経路が2つだから組み立て部品も通常より多い70!
通常のキャンプ用バーナーは50程度の部品で構成されているが、聖火リレートーチはマイクロレギュレーター搭載で、バーナーの経路も2つなので70もの部品から構成されている。
聖火リレートーチの組み立ては1万本以上で、安全性を考え、それらをすべて検査する。
水槽に沈めて、高圧の窒素を通して漏れがないか確認。ひとつひとつ水に沈め、目で確認するのが結局、一番確実なのだという。
小さな炎も見逃さないよう、暗室で燃焼テスト。つなぎ目にも火を近づけ、漏れがないかを確認。
筐体の下の方に小さなポジションマークが付いている。筐体自体はネジが使われていないのになぜ? それは、手探りでもポジションマークがわかれば正面だと把握できるし、このポジションマークを目安にして持てば安全性も確保できるため。燃焼部同様、どんな環境でも、だれもが使えるユニバーサルデザインの聖火リレートーチに仕上がった。
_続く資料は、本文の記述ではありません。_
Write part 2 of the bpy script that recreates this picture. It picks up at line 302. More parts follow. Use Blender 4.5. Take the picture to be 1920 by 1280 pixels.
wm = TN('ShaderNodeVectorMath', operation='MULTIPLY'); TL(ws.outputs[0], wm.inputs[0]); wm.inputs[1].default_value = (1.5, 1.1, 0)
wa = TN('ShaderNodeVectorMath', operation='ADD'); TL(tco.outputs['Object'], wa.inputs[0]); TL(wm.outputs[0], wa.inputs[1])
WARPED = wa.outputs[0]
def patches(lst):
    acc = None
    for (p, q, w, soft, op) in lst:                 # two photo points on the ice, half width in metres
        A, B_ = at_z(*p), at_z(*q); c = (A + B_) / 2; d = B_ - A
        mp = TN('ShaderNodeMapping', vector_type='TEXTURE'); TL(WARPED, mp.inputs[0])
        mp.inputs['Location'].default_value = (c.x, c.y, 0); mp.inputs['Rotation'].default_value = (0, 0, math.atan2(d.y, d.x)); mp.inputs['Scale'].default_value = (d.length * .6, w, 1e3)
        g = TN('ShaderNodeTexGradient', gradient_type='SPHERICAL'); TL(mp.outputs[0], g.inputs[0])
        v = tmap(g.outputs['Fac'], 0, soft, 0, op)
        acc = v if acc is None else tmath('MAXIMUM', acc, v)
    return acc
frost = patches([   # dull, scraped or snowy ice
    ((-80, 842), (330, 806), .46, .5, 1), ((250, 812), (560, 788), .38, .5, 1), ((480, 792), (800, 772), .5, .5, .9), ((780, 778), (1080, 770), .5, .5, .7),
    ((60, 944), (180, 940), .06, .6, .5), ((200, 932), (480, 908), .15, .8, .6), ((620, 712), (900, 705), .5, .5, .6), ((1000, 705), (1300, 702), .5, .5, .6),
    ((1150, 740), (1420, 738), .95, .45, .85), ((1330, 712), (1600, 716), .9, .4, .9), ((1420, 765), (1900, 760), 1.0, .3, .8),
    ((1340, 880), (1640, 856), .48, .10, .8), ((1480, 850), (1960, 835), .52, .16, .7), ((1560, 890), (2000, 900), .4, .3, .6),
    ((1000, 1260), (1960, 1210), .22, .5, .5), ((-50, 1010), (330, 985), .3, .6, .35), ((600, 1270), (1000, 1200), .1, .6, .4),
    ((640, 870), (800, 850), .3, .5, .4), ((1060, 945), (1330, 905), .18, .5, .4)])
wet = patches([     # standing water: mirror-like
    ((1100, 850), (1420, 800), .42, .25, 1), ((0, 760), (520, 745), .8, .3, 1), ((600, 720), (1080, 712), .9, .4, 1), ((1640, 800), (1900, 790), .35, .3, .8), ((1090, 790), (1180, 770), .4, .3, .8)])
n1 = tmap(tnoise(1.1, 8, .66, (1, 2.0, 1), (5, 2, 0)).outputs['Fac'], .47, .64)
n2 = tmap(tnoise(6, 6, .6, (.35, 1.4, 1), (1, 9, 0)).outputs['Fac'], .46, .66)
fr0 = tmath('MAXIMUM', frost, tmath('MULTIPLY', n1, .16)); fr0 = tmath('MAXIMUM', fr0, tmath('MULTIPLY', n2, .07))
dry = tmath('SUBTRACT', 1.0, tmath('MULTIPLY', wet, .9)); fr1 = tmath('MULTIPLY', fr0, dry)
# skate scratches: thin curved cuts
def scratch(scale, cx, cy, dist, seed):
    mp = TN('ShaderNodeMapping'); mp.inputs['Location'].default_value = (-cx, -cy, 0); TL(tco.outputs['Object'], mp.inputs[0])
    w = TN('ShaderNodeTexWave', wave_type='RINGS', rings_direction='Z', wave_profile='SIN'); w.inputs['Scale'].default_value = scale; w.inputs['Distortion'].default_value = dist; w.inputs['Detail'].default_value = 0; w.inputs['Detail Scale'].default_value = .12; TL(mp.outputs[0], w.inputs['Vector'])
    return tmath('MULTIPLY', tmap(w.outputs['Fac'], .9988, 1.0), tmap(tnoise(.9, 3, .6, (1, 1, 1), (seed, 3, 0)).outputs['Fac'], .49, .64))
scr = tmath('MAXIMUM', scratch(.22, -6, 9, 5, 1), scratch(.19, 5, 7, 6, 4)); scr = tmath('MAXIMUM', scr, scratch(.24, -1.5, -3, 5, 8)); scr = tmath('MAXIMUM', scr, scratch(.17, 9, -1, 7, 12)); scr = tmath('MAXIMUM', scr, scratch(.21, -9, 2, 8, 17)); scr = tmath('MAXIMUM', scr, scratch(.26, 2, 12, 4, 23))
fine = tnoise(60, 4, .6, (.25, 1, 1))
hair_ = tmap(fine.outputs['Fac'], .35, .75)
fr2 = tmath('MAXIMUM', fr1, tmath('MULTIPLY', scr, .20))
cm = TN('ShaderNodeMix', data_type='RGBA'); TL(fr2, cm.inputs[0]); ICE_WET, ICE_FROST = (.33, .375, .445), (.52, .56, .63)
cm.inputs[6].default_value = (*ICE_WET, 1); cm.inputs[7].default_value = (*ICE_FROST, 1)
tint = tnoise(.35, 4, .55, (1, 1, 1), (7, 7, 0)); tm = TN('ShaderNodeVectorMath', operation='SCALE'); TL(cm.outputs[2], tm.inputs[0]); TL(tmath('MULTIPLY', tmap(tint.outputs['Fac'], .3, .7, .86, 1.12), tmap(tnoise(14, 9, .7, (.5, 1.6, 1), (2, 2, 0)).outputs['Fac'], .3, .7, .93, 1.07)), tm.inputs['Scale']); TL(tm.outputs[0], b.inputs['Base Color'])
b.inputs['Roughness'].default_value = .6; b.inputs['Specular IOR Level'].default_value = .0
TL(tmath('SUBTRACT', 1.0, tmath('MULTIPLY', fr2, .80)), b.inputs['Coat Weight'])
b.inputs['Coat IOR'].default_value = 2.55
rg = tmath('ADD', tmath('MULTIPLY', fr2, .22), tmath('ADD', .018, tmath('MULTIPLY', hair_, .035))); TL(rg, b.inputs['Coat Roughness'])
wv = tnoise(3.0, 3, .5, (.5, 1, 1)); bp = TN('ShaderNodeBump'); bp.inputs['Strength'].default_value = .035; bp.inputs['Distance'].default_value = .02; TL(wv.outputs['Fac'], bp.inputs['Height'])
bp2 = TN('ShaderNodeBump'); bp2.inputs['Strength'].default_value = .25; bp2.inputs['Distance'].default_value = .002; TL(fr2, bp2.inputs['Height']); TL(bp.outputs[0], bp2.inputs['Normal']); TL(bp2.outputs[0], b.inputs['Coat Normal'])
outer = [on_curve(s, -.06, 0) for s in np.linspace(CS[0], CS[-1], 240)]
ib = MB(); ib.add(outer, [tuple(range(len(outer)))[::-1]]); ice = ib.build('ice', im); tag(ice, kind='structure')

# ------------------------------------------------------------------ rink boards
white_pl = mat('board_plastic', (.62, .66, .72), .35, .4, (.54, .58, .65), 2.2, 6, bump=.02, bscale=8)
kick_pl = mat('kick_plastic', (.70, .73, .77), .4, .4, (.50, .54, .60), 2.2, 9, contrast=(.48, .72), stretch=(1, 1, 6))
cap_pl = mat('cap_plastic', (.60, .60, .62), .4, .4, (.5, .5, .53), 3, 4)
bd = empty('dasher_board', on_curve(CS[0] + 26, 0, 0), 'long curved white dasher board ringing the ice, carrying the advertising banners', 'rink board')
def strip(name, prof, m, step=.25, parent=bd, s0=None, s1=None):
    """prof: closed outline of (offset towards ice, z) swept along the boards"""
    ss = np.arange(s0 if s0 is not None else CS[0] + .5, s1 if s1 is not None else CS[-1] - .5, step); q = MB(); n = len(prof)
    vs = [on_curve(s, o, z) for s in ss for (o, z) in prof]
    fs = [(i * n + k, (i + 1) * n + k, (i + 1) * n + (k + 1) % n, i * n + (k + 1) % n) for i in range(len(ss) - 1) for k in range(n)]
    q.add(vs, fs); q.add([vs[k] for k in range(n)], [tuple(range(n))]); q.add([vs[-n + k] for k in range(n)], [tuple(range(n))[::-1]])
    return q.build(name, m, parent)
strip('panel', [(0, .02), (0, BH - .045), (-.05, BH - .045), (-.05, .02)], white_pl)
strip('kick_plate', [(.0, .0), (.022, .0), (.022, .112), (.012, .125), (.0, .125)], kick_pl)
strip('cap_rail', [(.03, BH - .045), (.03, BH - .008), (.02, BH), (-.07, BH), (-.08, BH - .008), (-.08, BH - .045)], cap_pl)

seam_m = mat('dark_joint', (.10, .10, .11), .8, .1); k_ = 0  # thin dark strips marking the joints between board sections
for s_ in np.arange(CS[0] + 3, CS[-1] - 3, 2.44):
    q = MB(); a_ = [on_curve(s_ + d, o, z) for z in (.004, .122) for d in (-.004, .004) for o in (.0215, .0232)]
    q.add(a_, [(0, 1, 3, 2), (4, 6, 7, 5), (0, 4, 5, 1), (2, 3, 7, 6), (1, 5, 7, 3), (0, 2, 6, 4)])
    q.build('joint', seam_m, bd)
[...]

手間をかけ、日本の技術を集結した聖火リレートーチは工芸品に近い。
東京2020オリンピック・パラリンピックでは、走者自身が使った聖火リレートーチを約7万円で販売するという。触媒燃焼を生み出すプラチナの価格、つなぎ目のない押し出し加工などほかにはない技術を考慮すると、決して高額ではない。
東京2020オリンピック・パラリンピックの聖火リレーでは、聖火リレートーチのデザイン、そして炎の美しさにもぜひ注目したい。